France Teaches Kids Pet Responsibility

WARREN, Ohio — Alpha might be the perfect dog to help teach kids about pet responsibility and safety. He never bites. He doesn’t jump or bark. He obeys all commands perfectly. He won’t make a mess. And, he’s light enough to carry under one arm.

He’s also a very soft stuffed animal. Alpha has been Karen France’s partner since she became education coordinator at the Animal Welfare League of Trumbull County three years ago.

“Some of my preschoolers say, ‘Is that dog going to become real?’ And I say no, it’s going to stay a stuffed animal,” France says with a laugh.

For 26 years, France taught at just about every grade level, but settled on kindergarten in Howland Local Schools. Her teaching career ended prematurely when she had to retire to help her father who was having issues with his health, but she still wanted to teach. She is an animal lover, so when the education coordinator position came available, “That fit right into what I would like to do,” she says.

“It’s good for me to share my love for animals with little kids,” she says. “And they are very much drawn to the animals.”

France Teaches Kids Pet Responsibility

France had been a volunteer at the shelter years before as the leader of a Girl Scouts troop. She and her troop would wash food bowls, change the lining of the cat condos and learn the finer points of being responsible pet owners.

As education coordinator, she developed a curriculum for three age ranges to help children better understand how to interact with a new dog, or a stray they’ve never met.

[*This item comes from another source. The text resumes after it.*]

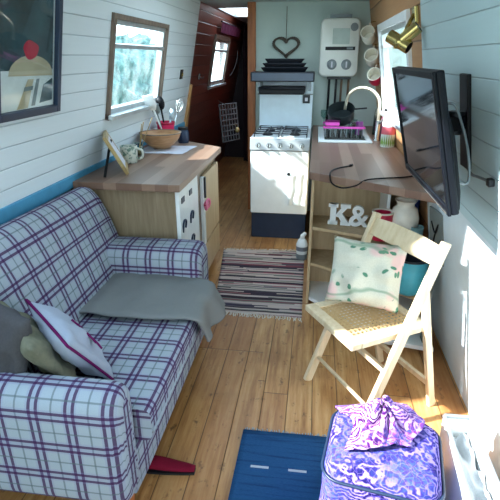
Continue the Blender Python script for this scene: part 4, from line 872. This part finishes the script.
# ------------------------------------------------------------------ folding chair
def chair():
    ox, oy, a = .138, 1.81, -1.021
    t = T('folding_chair', 'pale beech folding chair with woven cane seat in front of the shelves', 'chair', (ox, oy, 0), (0, 0, a), local=True)
    W, dT, zT = .212, .337, .849
    U = lambda z: dT*z/zT
    up = V((0, -.9, .35))
    for s in (-1, 1):
        O('upright', bar(B(), (s*W, 0, 0), (s*W, dT, zT), .024, .042, (0, 1, .3)), m_chair, t, bev=.004)
        O('rear_leg', bar(B(), (s*.187, .44, 0), (s*.187, .285, .655), .022, .036, (0, 1, .2)), m_chair, t, bev=.004)
    O('back_rail', prism(B(), [(-W+.012, 0), (W-.012, 0), (W-.012, .082), (W*.4, .092), (-W*.4, .092), (-W+.012, .082)], -.008, .008, basis((0, U(.752), .752), (1, 0, 0), V((0, dT, zT)).normalized(), V((0, -zT, dT)).normalized())), m_chair, t, bev=.003)
    O('front_stretcher', tube(B(), [(-W, U(.13), .13), (W, U(.13), .13)], .009, 8), m_chair, t, sm=True)
    O('mid_stretcher', bar(B(), (-W, U(.30), .30), (W, U(.30), .30), .022, .022), m_chair, t, bev=.003)
    O('rear_stretcher', bar(B(), (-.187, .41, .13), (.187, .41, .13), .02, .026), m_chair, t, bev=.003)
    S0, S1, zs = -.05, .355, .46; w = .185; q = B()
    bx(q, (-w, S0, zs-.03), (w, S0+.05, zs)); bx(q, (-w, S1-.045, zs-.03), (w, S1, zs)); bx(q, (-w, S0+.05, zs-.03), (-w+.042, S1-.045, zs)); bx(q, (w-.042, S0+.05, zs-.03), (w, S1-.045, zs))
    sf = O('seat_frame', q, m_chair, t, bev=.005); O('cane_panel', bx(B(), (-w+.04, S0+.048, zs-.008), (w-.04, S1-.043, zs-.003)), m_cane, sf)
    O('seat_border', bx(bx(B(), (-w+.04, S0+.048, zs-.002), (-w+.05, S1-.043, zs+.001)), (w-.05, S0+.048, zs-.002), (w-.04, S1-.043, zs+.001)), m_chair, sf)
chair()
R = M.Rotation(-1.021, 3, 'Z'); O0 = V((.138, 1.81, 0))
cc = V((.258, 1.945, .632)); cx_ = V((.95, -.22, -.02)); cy_ = V((-.05, .36, .88))
mk_cushion('floral_cushion', 'cream cushion printed with pink flowers and green leaves on the cane seat', cc, cx_, cy_, .325, .30, .13, m_floral, 12, None, .012)

# ------------------------------------------------------------------ rugs
rr = T('rag_rug', 'striped woven rag rug with cream fringe in front of the cooker', 'rug', (-.35, 3.1, 0)); A, Bq, Cq, Dq = V((-.59, 2.62, 0)), V((-.02, 2.60, 0)), V((-.03, 3.70, 0)), V((-.715, 3.655, 0))
O('weave', sheet(B(), lambda a, b: (A.lerp(Bq, a)).lerp(Dq.lerp(Cq, a), b)+V((0, 0, .007+.003*noise.noise(V((a*4, b*6, 0))))), 30, 60), m_rag, rr, sm=True).modifiers.new('s', 'SOLIDIFY').thickness = .006
for (p, q_, s_) in ((A, Bq, -1), (Dq, Cq, 1)):
    q = B()
    for k in range(64):
        e = p.lerp(q_, (k+.5)/64); tube(q, [e+V((0, 0, .006)), e+V((random.uniform(-.008, .008), s_*.022, .004)), e+V((random.uniform(-.014, .014), s_*random.uniform(.03, .05), .003))], .0025, 4)
    O('fringe', q, m_cream, rr)
br = T('woven_mat', 'blue woven mat with pale dashes and frayed edge at the bottom', 'rug', (-.0, 1.2, 0)); A, Bq, Cq, Dq = V((-.255, .75, 0)), V((.36, .75, 0)), V((.37, 1.60, 0)), V((-.243, 1.595, 0))
O('weave', sheet(B(), lambda a, b: (A.lerp(Bq, a)).lerp(Dq.lerp(Cq, a), b)+V((0, 0, .006+.002*noise.noise(V((a*4, b*6, 3))))), 24, 24), m_blue, br, sm=True).modifiers.new('s', 'SOLIDIFY').thickness = .005
q = B()
for k in range(60):
    e = Dq.lerp(Cq, (k+.5)/60); tube(q, [e+V((0, 0, .005)), e+V((random.uniform(-.006, .006), random.uniform(.012, .024), .003))], .0022, 4)
O('fringe', q, fabric('pale_blue_yarn', (150, 172, 186)), br)
# red slipper
sp2 = T('felt_slipper', 'crimson felt slipper on the floor under the front of the tartan sofa', 'slipper', (-.5, 1.36, 0)); q = B()
secs = []
for k in range(13):
    e = k/12; w_ = .026*math.sin(PI*min(1, .12+e*.80))**.6+.004; hh = .018+.030*math.exp(-((e-.3)/.3)**2); x = -.66+.26*e; y = 1.335+.015*math.sin(e*2)
    secs.append([(x, y+w_*math.cos(a), .012+hh*.5*(1+math.sin(a))) for a in [2*PI*j/16 for j in range(16)]])
O('upper', loft(q, secs, [s_[0][0] for s_ in secs]), m_slip, sp2, sm=True); O('sole', prism(B(), [(-.66+.26*k/12, 1.335+.015*math.sin(k/12*2)-(.028*math.sin(PI*(.1+.8*k/12))**.6)) for k in range(13)]+[(-.66+.26*k/12, 1.335+.015*math.sin(k/12*2)+(.028*math.sin(PI*(.1+.8*k/12))**.6)) for k in range(12, -1, -1)], .001, .011), m_dark, sp2)

# ------------------------------------------------------------------ footstool with paisley cover, scarf, white box
def stool():
    cx, cy, wx, wy, zt = .275, 1.22, .175, .16, .37
    t = T('footstool', 'soft footstool under a purple paisley cover at the bottom by the wall', 'footstool', (cx, cy, 0)); a = math.radians(-10)
    rt = M.Translation((cx, cy, 0)) @ M.Rotation(a, 4, 'Z')
    secs, us = [], []
    for z, s_ in ((.02, 1.10), (.12, 1.08), (.24, 1.05), (.31, 1.03), (.345, .98), (.362, .9), (.37, .75), (.374, .4), (.375, .1)):
        L = rloop(-wx*s_, wx*s_, -wy*s_, wy*s_, .06*s_, 6); secs.append([rt @ V((p[0]+.006*math.sin(p[1]*60+z*9)*(z < .3), p[1]+.006*math.sin(p[0]*55)*(z < .3), z)) for p in L]); us.append(z)
    O('cover', loft(B(), secs, us), m_pais, t, sm=True)
    L = rloop(-wx*1.03, wx*1.03, -wy*1.03, wy*1.03, .06, 6); O('piping', tube(B(), [rt @ V((p[0], p[1], .328)) for p in L], .0055, 6, closed=True), m_navy, t, sm=True)
stool()
def scarff(a, b):
    x, y = 2*a-1, 2*b-1; rad = math.hypot(x, y); ang = math.atan2(y, x)
    p = V((.265+.115*x*(1+.25*math.sin(3*ang+1)), 1.275+.10*y*(1+.2*math.sin(2*ang)), 0))
    f = abs(math.sin(ang*3.5+rad*2.5+noise.noise(V((x*1.4, y*1.4, 0)))*2.6))
    z = .385+(.085*math.exp(-(rad/.75)**2))*(.45+.75*f)+.025*noise.noise(V((x*3, y*3, 4)))*max(0, 1.2-rad)
    if rad > 1: z -= .02*(rad-1)
    return p+V((0, 0, max(z, .381)))
sc = tag(O('scarf', sheet(B(), scarff, 64, 64), m_scarf, sm=True, base=(.265, 1.27, .38)), 'crumpled violet paisley scarf heaped on top of the purple footstool', 'scarf'); solid(sc, .005, 1)
def box():
    t = T('storage_box', 'low white open box with grey rim between the footstool and the wall', 'box', (.56, 1.25, 0)); pts = [(.50, .95), (.60, .95), (.605, 1.42), (.515, 1.42)]
    zt = .33
    def ringp(z, k): c = V((sum(p[0] for p in pts)/4, sum(p[1] for p in pts)/4)); return [(c.x+(p[0]-c.x)*k, c.y+(p[1]-c.y)*(1-(1-k)*.3)) for p in pts]
    q = B(); prism(q, pts, 0, .02)
    for i in range(4):
        a_, b_ = V((*pts[i], 0)), V((*pts[(i+1) % 4], 0)); d = (b_-a_).normalized(); 
        bar(q, a_+V((0, 0, zt/2)), b_+V((0, 0, zt/2)), .008, zt)
    O('shell', q, m_whitepl, t, bev=.002); q = B()
    for i in range(4): bar(q, V((*pts[i], zt)), V((*pts[(i+1) % 4], zt)), .014, .012)
    O('rim', q, m_greyd, t, bev=.003)
    o = O('folded_cloth', sheet(B(), lambda a, b: V((.515+.075*a, .965+.43*b, .27+.03*noise.noise(V((a*3, b*8, 1)))+.012*math.sin(a*9))), 14, 40), fabric('white_muslin', (196, 200, 202), (150, 156, 162)), None, sm=True, base=(.555, 1.2, .27)); tag(o, 'crumpled white cloth lying inside the low white box', 'cloth'); solid(o, .02, -1)
box()

# ------------------------------------------------------------------ light, camera
w = bpy.data.worlds.new('sky'); S.world = w; w.use_nodes = True; nt = w.node_tree; nt.nodes.clear(); ou = nt.nodes.new('ShaderNodeOutputWorld'); bg = nt.nodes.new('ShaderNodeBackground')
tc = nt.nodes.new('ShaderNodeTexCoord'); sx = nt.nodes.new('ShaderNodeSeparateXYZ'); rp = nt.nodes.new('ShaderNodeValToRGB'); nt.links.new(tc.outputs['Generated'], sx.inputs[0]); nt.links.new(sx.outputs[2], rp.inputs[0])
rp.color_ramp.elements[0].color = (.80, .94, 1.0, 1); rp.color_ramp.elements[1].color = (.52, .74, 1.0, 1); nt.links.new(rp.outputs[0], bg.inputs[0]); bg.inputs[1].default_value = 3.2; nt.links.new(bg.outputs[0], ou.inputs[0])
def light(name, typ, loc, rot, **kw):
    l_ = bpy.data.lights.new(name, typ); o = bpy.data.objects.new(name, l_); COL.objects.link(o); o.location = loc; o.rotation_euler = rot
    for k, v in kw.items(): setattr(l_, k, v)
    return o
sd = V((1, .4, -.8)).normalized(); light('sun', 'SUN', (-6, 0, 5), sd.to_track_quat('-Z', 'Y').to_euler(), energy=11, angle=math.radians(1.2), color=(1, 1, 1))
def portal(name, loc, d, sx_, sy_):
    o = light(name, 'AREA', loc, V(d).to_track_quat('-Z', 'Y').to_euler(), shape='RECTANGLE', size=max(sx_, sy_), size_y=max(sx_, sy_)); o.data.cycles.is_portal = True
portal('portal_window', (-1.31, 3.28, 1.465), (1, 0, -.19), 1.0, .6); portal('portal_far_window', (-1.31, 6.05, 1.475), (1, 0, -.19), .9, .6); portal('portal_galley_window', (.60, 3.56, 1.42), (-1, 0, -.17), 1.3, .7)
portal('portal_hatch', (-1.29, .75, 1.6), (1, 0, -.19), 1.0, .9); portal('portal_doors', (-.325, -.96, .98), (0, 1, 0), 1.06, 1.96)
for x0, x1, y0, y1 in ROOF: portal('portal_roof', ((x0+x1)/2, (y0+y1)/2, ZC+.06), (0, 0, -1), x1-x0, y1-y0)
cam = bpy.data.cameras.new('camera'); co = bpy.data.objects.new('camera', cam); COL.objects.link(co); S.camera = co
cam.sensor_width = 36; cam.lens = 470/500*36; cam.clip_start = .02; co.location = (0, 0, 1.52)
co.rotation_euler = Euler((PI/2-math.radians(22.2205), 0, math.radians(7.6286)), 'XYZ')
S.view_settings.view_transform = 'Standard'; S.view_settings.look = 'None'; S.view_settings.exposure = 0.88; S.view_settings.gamma = 1
S.cycles.use_denoising = True; S.cycles.max_bounces = 12; S.cycles.diffuse_bounces = 8; S.cycles.transparent_max_bounces = 16; S.cycles.sample_clamp_indirect = 8
for o in S.objects:
    if 'local' in o: del o['local']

Preschool to second grade is The Pup Club. Classes include a coloring book that illustrates the correct ways to approach and engage with a new dog, how to keep a pet happy and healthy, and how to help prevent dog bites if a student encounter an unhappy dog.

“You need to be a tree,” she says. “Do not run. Stand still. If you fall, roll up into a ball.”

Introducing preschool-aged children to dogs is important because “they’re going to be pet owners somewhere along the line,” she says. And while kids have lots of love and compassion for animals, dogs and cats don’t always like too much attention, she says. The program teaches kids about boundaries, responsibility, compassion and giving animals their space.

“If we can teach them all that at a young age, they sort of grow up knowing that,” she says.

And that’s where Alpha comes in. France uses the stuffed animal to demonstrate how to approach a new dog and the safe places for petting a dog they don’t know.

“Alpha is my perfect example of a pet,” France says. “If I had to take live animals, it would be pretty scary for the animal and maybe sort of scary for the children.”

Third- to eighth graders are part of The Member Club, which discusses a dog’s body language.

“Dogs are trying to tell you want they need or what they don’t need right now,” France says. “If you learn to read those signs of a dog, that’s really helpful in dog bite prevention and just being a better pet owner and more responsible.”

The Leader Program is for ninth grade students and up, including adults. This course covers the responsibilities of a dog owner, accountability and related home insurance should your dog bite someone, the importance of spaying and neutering pets and other things important for pet owners.

Classes are taught on-site or at a school. In addition to the education portion, France also helps the kids collect wishlist items to donate to the shelter.

“It gives them a way to sort of give back to their community,” she says.